Tk 39.65b project planned to strengthen UPS

Economists question viability amid low enrolment, weak trust


JAHIDUL ISLAM | Published: April 04, 2026 00:07:13


Tk 39.65b project planned to strengthen UPS


The Finance Division of the Ministry of Finance is set to roll out a Tk 39.65-billion project to strengthen the Universal Pension System (UPS), with around 76.92 per cent of the funding expected to come from loans from the Asian Development Bank (ADB), officials said.
The project, titled "Strengthening Universal Pension System (SUPS)", has been proposed for inclusion in the Annual Development Programme (ADP) for fiscal year 2026-27.
A preliminary development project proposal (PDPP) has already been submitted to the Planning Commission.
Officials say the initiative aims to build institutional capacity and infrastructure for the National Pension Authority, including the construction of office buildings on 36.32 decimals of land in Dhaka's Tejgaon Industrial Area.
It will also support the development of human resources, financial analysis systems and other operational frameworks needed to run the pension scheme effectively.
According to officials at the Economic Relations Division (ERD), the ADB has given preliminary consent for funding and has earmarked $100 million for the project in its pipeline.
Once the project is included in the ADP, negotiations will begin to secure total financing of $250 million.
The move comes at a time when enrolment in the Universal Pension System has slowed significantly, raising concerns about public interest and confidence in the programme.
Since its launch in August 2023 with four schemes -- Samata, Pragati, Probash and Surokkha -- the system has attracted around 0.38 million subscribers.

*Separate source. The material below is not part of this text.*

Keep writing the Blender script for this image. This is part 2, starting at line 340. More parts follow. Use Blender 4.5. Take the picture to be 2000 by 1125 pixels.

Total deposits across the schemes have reached Tk 2.42 billion, officials said.
However, after an initial surge of about 0.3 million registrations within the first 10 months, enrolment has largely stagnated in recent months.
Economists have questioned the need for large-scale investment in the system given the relatively low participation.
They cautioned that if pension contributions are not managed profitably, both the pension fund and the planned infrastructure could become a financial burden for the government.
The proposal, however, argues that strengthening the pension system is essential for improving public financial management and ensuring long-term social protection.
It says the project will provide the institutional and operational backbone needed to make the system effective and sustainable.
Officials noted that the Planning Commission had granted in-principle approval to the PDPP in July 2024, which was later forwarded to the ERD for further processing.
Initially, the total project cost was estimated at around $325 million, including $250 million from the ADB and $75 million from the government.
However, based on the currently available $100 million financing, the project cost may be revised downward to about Tk 14.64 billion, including $20 million from the government.
To finalise the Development Project Proposal (DPP) and secure ADB financing, a feasibility study will be conducted with technical assistance from the lender, officials said.
In a recent letter, the Finance Division urged the Planning Commission to include the project in the unapproved list of the ADP for FY2026-27 on a priority basis to ensure timely implementation.
Despite the government's push, concerns remain over the system's long-term viability.
Dr Zahid Hussain, former lead economist at the World Bank's Dhaka office, said the project may not be a priority at a time when fiscal discipline and austerity have become pressing concerns.
He said low participation in the pension scheme reflects a lack of public confidence rather than infrastructure constraints.
"People's low participation is not due to inadequate infrastructure or the pension authority's capacity. It reflects a lack of trust and confidence in the returns on their savings," he said.
Dr Hussain suggested that rebuilding public trust and improving returns should be prioritised before committing to large-scale investment in infrastructure for the pension system.